According to Gosal, a 1,024 STS1 footprint on a Tellabs or Alcatel system would cost about $6 million while the Polaris solution costs around $1 million. “There’s a dramatic reduction in the capital expenditure,” he says.

As for network management, Polaris is using a non-standard version of GMPLS to allow its network elements to work with existing operational environments and enable carriers to bring up services more quickly and inexpensively. Gosal says Polaris is not using GMPLS for service creation or circuit creation, as some vendors are purporting to do, but rather to allow service providers to understand the topology of all their central offices. That will allow carriers to do load shifting between offices, providing news cost efficiencies and scale, he says. That can also eliminate the need for a truck roll to a central office every time a new service is turned up, he says, adding “GMPLS lets you do that from a remote operations center in a matter of seconds.” That’s opposed to the 40- to 100-day provisioning delay to bring up a T1 on existing infrastructure, he says.

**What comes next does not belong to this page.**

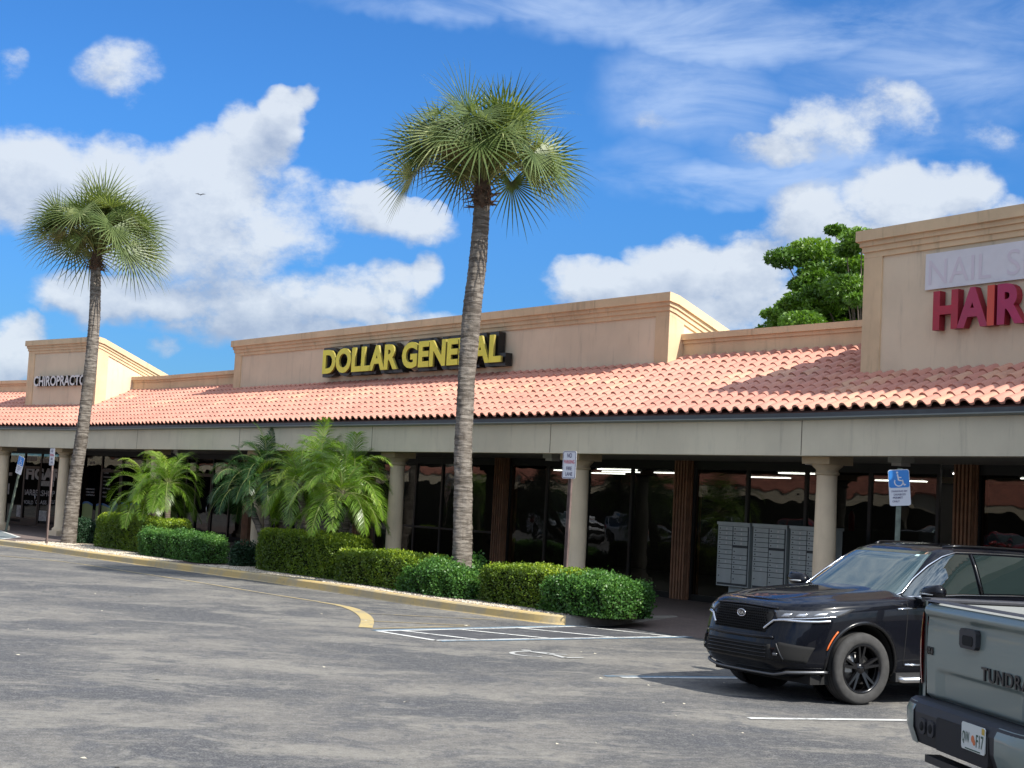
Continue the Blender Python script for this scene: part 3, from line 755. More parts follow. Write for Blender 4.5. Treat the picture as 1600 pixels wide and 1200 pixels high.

The OMX collapses wideband (DS1 or VT1.5), broadband (DS3 and STS-1) and super broadband (STS12 and above) functionality in one fabric. The solution scales from 240 gigabits to 2 terabits of full, non-blocked switched capacity. Gosal says others max out around 170gigabits.

Polaris is targeting the product at new service providers; existing carriers with new deployments; and IXCs and RBOCs that upgrading Tier 1 markets to alleve congestion and/or address network management concerns.

The initial version of the OMX, available now, is TDM-based. That product will be running in four trials, which all begin this month; one trial is with a large IXC, another is with an RBOC and the other two are with next-generation carriers. Gosal expects to Polaris announce its first large carrier contract in the next two to four months, and smaller carrier contracts even sooner.

The next release of OMX, which has a software-driven switching fabric, will allow for packet-based (ATM, IP and Ethernet) grooming, says Gosal. That release is slated for availability in late 2003.